The great Marvel movie machine just keeps pumping them out. Captain America: The Winter Soldier, much like the seven or so films the precede it, is a well-constructed, slick action movie. Despite Marvel Studios pumping this out right on schedule, they do manage to make each character’s movie have their own feel. The Iron Man series relies heavily on Downey Jr’s charm and feels the most like a straight superhero movie. Thor has the whole space fantasy thing going for it. Cap’s movies seem to be the most about this Marvel universe. When Iron Man 2 heavily featured Nick Fury and Black Widow, it felt out of place, like the whole movie was preempted to set up the Avengers. When the first Captain America introduced what appeared to be an early incarnation of SHIELD, it worked. The Winter Soldier is the Marvel movie most reliant on the existence of the rest of this loose series, but it is also one of the only ones to really successfully tie things together. The heavy reliance on SHIELD, Fury and Widow makes more sense for Captain America than for the others.

The Winter Soldier starts with Captain America leading Black Widow and a small team of SHIELD Agents to save a SHIELD ship that had gone astray and been highjacked by some mercenaries. While the mission is successful, Cap discovers that Black Widow had another mission that Fury didn’t tell him about. This, and revelations about SHIELD’s future plans that Fury shows Cap after he confronts him, makes him very uncomfortable with his role in working with SHIELD. While Cap contemplates his present and future, the forces working behind the scenes make their move and take out Nick Fury. Before he is eliminated from the action, Fury goes to Cap and tells him not to trust SHIELD. From then on, it is Captain America versus SHIELD, with Cap unsure of whom he can trust. At times it seems like a comic book James Bond movie, others just a straight up action film, but it is always entertaining.

While it does run a little long, The Winter Soldier is a lot of fun. The special effects are as good as always and the acting is better than most of the studios output. Chris Evans does both a good job with the action as Captain America as well as selling his difficulties with modern life. There is also an immediate chemistry with Anthony Mackie’s Sam/Falcon. Sam Jackson is badass as always. I really think Scarlett Johansson really nailed Black Widow this time. In previous movies, she has played her as deliberately emotionless. However, there is a thin line between affecting no emotions and being a wooden actor. Here, because she is allowed to show more emotion, it is easier to see when she is deliberately showing none.

It is a film unafraid of comic book stuff. Characters that were set up in the first film that most people didn’t expect to appear again, especially in anything close to their comic book forms show up. There is little explanation for Falcon’s wings. They are treated as something that just exists. It is also unafraid to radically shake up the status of the Marvel Movie Universe. That is an odd thing. While I think it can assumed that most of the people that watched Avengers will likely watch The Winter Soldier, the fact is that when people show up to the theater next year to watch Avengers 2, the world of that film will not be the same as they left it after the first movie. That was not necessarily true after Iron Man 3 or Thor 2. Of course, Captain America is the character most tied to the Avengers. His first movie even has the subtitle The First Avenger. While the Thor and Iron Man movies can stand on their own, the Captain America movies have so far been Avengers .5 and 1.5.
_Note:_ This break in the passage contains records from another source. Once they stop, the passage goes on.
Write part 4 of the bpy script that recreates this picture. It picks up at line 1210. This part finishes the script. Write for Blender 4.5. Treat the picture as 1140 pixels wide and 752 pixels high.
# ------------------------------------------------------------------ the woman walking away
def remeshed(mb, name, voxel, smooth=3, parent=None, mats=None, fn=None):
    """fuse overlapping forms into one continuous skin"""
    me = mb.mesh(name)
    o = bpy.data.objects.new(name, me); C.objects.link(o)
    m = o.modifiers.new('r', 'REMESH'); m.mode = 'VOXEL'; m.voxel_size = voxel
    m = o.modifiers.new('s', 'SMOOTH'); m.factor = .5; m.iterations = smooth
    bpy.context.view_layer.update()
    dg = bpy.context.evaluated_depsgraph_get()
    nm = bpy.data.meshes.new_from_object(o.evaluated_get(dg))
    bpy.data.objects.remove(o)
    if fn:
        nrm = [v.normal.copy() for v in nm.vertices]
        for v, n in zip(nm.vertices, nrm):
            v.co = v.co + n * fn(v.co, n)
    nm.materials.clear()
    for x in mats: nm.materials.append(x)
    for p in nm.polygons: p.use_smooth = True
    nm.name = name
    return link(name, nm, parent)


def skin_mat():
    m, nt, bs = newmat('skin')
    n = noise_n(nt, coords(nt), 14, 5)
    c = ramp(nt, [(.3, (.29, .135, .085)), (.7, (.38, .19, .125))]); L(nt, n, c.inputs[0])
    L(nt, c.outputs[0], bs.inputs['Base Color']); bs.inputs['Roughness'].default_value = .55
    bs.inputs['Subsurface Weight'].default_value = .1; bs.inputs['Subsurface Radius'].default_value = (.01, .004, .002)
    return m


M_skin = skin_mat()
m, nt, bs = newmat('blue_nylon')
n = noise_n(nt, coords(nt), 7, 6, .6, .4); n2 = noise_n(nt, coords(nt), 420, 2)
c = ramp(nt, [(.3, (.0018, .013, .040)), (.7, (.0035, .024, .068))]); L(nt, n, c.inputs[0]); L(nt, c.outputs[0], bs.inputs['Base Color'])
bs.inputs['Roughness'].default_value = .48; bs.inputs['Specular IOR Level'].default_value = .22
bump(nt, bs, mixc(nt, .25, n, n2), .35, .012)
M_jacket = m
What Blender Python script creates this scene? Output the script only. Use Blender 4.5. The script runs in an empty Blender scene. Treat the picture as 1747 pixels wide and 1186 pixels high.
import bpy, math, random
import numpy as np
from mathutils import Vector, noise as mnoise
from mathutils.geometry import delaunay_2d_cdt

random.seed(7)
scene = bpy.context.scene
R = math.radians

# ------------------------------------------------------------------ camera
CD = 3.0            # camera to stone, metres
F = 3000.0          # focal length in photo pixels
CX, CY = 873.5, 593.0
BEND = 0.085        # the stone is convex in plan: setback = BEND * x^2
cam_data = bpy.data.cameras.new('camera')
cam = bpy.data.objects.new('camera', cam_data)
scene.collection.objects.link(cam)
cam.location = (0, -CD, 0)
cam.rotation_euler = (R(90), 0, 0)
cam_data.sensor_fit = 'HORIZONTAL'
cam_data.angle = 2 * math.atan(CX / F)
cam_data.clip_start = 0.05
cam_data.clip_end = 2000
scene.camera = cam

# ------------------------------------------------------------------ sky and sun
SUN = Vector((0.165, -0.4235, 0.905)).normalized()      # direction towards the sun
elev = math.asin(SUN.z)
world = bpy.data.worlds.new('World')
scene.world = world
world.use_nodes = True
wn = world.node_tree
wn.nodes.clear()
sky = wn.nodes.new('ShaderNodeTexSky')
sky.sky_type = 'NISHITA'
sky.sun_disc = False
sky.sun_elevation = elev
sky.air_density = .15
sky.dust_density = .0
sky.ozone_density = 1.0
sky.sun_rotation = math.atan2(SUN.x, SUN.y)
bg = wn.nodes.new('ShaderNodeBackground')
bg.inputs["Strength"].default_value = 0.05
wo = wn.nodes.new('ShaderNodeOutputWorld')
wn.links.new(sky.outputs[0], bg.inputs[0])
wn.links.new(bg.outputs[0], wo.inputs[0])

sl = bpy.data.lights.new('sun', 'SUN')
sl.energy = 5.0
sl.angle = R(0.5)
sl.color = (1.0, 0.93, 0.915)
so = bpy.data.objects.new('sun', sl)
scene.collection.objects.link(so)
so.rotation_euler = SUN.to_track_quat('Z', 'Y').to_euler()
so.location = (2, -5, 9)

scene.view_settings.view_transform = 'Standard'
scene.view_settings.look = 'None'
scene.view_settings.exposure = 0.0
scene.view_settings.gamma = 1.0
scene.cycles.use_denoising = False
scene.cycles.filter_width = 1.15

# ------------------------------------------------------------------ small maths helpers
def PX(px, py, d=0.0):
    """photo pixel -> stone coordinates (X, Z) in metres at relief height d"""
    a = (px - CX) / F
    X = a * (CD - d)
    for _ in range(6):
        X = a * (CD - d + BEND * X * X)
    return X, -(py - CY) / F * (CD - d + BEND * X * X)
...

Still, despite my love of Thor, The Winter Soldier is Marvel’s best movie. It has some of the best action scenes and plot that keeps moving and keeps the viewer guessing without being stupid. It doesn’t quite have the high stakes punch as the Avengers, but it has so much more heart. The characters don’t change in The Avengers, the merely react. In The Winter Soldier, Captain America and his relationship with the world change. But so do Fury, and Widow, and Falcon and SHIELD itself all change. Except for Loki and Thor, the threat of the Avengers was largely impersonal. Here, the threat is a direct result of the actions of the characters, starting with Captain America in the 1940s. Captain America: The Winter Soldier is simply very, very good.